In the case of multi-pipeline, I understand that the canonical way to handle performance is to manually configure each pipeline, e.g. to use N pipeline workers, or to have a batch size of M.
is it possible to let Logstash handle this? For example, configure the size of a "pool" of workers and let Logstash (or the JVM really) assign them to each pipeline as needed?
If not, is there any recommendations about how to handle this, considering it isn't trivial to predict exactly which pipelines need the most resources, when, etc?
if you do not set the value of the pipeline.workers logstash will use one worker per cpu core.
What I do in such cases is to configure the number of workers according to the number of events per second of each pipeline.
PIpelines with a high e/s rate will use one worker per cpu core, pipelines with small e/s rate will have less workers.

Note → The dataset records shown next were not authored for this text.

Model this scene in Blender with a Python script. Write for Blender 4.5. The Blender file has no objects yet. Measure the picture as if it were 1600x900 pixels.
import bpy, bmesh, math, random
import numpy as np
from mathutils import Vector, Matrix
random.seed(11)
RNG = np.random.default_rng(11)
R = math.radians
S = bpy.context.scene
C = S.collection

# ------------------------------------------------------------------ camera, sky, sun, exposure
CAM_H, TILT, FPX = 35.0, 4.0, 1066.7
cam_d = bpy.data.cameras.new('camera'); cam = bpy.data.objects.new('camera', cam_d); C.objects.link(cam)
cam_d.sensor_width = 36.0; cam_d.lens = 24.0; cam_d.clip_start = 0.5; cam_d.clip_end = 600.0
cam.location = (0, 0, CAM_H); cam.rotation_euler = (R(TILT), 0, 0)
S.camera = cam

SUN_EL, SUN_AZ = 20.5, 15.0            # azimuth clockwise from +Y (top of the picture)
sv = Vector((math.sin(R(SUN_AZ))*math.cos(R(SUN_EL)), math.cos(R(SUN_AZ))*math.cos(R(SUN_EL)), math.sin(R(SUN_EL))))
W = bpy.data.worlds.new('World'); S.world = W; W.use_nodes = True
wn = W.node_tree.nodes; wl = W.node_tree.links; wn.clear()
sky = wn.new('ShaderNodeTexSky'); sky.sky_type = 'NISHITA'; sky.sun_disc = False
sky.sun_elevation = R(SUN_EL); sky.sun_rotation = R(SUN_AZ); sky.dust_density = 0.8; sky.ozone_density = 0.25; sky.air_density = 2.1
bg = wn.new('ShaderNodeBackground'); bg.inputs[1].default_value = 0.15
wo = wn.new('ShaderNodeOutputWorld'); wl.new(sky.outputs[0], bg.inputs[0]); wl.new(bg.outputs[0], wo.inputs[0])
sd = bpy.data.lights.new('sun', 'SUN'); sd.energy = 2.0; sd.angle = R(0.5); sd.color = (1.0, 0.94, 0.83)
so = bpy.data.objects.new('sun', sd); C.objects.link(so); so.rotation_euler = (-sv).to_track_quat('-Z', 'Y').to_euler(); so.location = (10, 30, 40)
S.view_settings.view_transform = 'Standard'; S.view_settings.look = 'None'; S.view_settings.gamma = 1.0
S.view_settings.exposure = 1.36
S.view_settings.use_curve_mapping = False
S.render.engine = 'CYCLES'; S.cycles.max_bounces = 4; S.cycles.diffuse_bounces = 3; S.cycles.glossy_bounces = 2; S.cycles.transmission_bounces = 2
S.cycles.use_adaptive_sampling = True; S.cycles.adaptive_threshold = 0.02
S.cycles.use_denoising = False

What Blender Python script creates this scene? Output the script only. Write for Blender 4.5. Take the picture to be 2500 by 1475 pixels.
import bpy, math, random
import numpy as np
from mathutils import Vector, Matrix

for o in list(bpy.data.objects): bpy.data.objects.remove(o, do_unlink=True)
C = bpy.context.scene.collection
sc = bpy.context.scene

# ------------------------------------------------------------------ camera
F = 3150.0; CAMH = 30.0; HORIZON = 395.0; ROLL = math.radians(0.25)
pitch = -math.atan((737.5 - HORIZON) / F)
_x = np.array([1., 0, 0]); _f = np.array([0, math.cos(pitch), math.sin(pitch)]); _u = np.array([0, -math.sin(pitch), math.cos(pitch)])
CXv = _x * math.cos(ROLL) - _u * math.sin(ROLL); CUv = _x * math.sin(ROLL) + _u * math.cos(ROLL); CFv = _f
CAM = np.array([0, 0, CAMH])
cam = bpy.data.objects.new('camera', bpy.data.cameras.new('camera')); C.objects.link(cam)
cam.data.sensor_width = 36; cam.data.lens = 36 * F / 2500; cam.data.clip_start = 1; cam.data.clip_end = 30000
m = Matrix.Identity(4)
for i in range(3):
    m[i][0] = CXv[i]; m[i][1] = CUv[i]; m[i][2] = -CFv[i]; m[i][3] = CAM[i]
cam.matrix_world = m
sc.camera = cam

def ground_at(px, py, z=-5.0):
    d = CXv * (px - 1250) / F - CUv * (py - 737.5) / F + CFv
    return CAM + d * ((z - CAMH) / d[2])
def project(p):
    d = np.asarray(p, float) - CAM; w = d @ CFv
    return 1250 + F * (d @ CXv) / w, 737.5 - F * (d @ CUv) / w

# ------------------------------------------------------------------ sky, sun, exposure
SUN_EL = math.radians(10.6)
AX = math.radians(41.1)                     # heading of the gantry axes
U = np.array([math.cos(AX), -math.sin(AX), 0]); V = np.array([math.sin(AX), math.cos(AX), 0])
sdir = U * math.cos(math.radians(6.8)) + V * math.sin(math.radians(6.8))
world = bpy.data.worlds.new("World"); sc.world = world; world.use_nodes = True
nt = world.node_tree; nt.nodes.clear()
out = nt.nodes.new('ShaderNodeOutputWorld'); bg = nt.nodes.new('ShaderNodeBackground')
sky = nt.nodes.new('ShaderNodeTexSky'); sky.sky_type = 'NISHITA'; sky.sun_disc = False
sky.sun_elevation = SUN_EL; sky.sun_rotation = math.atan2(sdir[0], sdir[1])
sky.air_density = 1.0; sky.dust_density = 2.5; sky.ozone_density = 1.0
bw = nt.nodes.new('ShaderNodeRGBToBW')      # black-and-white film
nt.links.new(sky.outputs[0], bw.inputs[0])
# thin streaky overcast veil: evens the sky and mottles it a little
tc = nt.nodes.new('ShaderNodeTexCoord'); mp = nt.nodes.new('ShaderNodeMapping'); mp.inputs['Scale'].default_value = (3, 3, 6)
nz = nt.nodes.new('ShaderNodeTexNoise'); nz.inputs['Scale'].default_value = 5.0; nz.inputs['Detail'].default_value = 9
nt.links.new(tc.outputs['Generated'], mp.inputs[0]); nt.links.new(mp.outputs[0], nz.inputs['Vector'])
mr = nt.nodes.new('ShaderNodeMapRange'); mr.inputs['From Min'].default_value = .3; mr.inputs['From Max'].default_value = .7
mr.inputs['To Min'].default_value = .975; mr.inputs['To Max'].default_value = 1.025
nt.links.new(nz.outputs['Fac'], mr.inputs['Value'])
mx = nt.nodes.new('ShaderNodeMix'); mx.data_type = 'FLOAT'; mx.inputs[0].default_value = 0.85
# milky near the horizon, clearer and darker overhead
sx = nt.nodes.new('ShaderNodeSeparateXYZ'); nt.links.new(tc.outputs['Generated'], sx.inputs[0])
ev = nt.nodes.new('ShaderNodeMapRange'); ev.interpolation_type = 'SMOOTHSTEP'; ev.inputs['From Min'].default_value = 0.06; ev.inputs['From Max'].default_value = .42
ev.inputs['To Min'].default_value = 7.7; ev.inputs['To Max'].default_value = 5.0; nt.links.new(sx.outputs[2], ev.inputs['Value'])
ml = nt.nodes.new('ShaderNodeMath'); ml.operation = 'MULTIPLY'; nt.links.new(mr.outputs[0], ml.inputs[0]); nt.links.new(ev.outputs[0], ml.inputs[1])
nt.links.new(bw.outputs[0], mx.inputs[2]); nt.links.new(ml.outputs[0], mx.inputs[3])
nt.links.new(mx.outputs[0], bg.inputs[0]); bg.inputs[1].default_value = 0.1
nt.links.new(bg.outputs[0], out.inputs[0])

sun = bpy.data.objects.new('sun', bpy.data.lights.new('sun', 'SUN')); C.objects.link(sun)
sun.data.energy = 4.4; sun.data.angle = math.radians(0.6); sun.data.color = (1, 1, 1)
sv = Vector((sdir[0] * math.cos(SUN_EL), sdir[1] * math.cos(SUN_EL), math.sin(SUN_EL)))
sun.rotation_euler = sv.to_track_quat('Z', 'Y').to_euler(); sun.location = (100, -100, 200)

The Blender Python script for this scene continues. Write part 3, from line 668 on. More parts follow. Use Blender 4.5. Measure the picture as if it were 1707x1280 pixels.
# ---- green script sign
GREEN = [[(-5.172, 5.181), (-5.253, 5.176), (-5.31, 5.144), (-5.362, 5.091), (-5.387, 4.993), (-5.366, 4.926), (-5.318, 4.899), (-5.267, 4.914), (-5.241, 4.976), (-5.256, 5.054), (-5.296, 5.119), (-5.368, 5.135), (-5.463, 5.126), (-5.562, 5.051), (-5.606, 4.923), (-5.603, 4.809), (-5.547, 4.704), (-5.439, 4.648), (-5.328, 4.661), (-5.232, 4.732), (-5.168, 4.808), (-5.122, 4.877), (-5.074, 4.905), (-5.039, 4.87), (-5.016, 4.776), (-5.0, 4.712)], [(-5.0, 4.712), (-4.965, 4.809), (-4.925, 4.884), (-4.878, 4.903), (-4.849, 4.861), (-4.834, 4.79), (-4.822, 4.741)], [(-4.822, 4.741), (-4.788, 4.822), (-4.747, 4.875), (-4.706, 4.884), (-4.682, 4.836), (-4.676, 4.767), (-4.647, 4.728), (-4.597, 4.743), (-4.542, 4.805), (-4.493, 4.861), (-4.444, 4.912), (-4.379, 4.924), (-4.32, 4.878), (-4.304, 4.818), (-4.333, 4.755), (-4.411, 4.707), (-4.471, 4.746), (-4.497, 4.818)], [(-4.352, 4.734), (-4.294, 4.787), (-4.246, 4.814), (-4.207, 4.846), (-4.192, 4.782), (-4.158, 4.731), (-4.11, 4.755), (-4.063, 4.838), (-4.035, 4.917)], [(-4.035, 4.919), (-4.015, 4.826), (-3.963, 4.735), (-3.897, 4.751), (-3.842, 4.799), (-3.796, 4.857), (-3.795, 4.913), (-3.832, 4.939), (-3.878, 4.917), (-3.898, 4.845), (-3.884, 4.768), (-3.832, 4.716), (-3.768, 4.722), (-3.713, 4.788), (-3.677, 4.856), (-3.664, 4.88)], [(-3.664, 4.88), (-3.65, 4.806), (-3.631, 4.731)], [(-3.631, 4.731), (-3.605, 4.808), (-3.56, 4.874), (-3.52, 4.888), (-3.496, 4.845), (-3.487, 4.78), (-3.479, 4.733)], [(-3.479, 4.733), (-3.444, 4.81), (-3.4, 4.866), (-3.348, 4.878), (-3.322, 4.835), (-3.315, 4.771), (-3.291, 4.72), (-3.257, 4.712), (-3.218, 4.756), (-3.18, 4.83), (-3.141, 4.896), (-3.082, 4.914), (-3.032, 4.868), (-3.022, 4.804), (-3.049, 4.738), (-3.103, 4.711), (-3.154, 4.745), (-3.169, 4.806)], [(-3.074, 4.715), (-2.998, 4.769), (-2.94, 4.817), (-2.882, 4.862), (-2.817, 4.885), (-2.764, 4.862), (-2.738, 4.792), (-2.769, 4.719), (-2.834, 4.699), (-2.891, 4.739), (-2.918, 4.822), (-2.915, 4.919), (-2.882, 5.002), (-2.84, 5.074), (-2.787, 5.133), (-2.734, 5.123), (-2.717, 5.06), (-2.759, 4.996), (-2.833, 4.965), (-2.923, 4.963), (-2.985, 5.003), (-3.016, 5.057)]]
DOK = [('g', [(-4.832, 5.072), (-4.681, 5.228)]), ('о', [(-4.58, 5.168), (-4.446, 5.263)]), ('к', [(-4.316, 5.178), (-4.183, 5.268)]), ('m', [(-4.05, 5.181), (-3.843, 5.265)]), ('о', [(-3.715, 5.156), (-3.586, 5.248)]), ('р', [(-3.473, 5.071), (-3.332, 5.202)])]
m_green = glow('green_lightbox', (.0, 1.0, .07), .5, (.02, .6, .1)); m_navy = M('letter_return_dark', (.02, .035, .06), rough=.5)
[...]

For example, there is no reason to let a pipeline with 50 e/s running with 8 workers on a 8 CPU machine, but it makes sense for a pipeline with 5000 e/s. It all depends on
But this is just what I do in my use case, you would need to test with your pipelines, let it run without changing the config for a couple of days and start changing it to see what works best.
Thing is, this might not be constant. One pipeline might have 2000 e/s for 5 minutes every 2 hours and 17 e/s the other 1h55, for an average of 100e/s; while another one might have a constant 200e/s (just making up random numbers here). This might also not be so predictable, there might be bursts of incoming events for whatever reason. Hence, a static, manual configuration of the number of workers seems pretty difficult to optimize for multi-pipelines situations.
There is not much you can do related to the pipeline.workers, you have the option to set it to a fixed number or do not set and use one worker per CPU.
Are you having any performance issue in your logstash node? If not, I see no reason to change the number of workers.